Raskolnikov’s breakthrough in the epilogue may be the surrendering of an Opportunist self to the affections (integrative aspect) of Sonya’s Diplomat worldview, ceasing to justify his own actions and grieving the loss of the old way of holding the world, in which he was always right. In this way the experience of “punishment” may have served as adequate challenge for Raskolnikov’s transition toward Diplomat, with Sonya’s voluntary love as the support for that transition (unlike his mother’s love earlier, which was based on an involuntary relationship, a distinction important to Raskolnikov).

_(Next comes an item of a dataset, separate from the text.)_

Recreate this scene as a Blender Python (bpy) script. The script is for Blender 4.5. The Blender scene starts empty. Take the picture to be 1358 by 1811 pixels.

The most sympathetic characters of the piece, Razumikhin and Dounia, experience a transition from Expert stage to Achiever stage partly as a result of their participation in their friend and brother’s life during this period.  It is noteworthy that Dostoyevsky draws these two characters together in matrimony and lends to them more sympathetic portraits than to the novel’s protagonist, as if to highlight the distinction between their admirable qualities and the loathsome, immature nature of Raskolnikov.  In some ways, they may represent the psychological development to which Raskolnikov himself aspired, though in the end the latter must resign himself not to leaping forward in stage but to stepping out to Sonya’s affectionate Diplomat grace.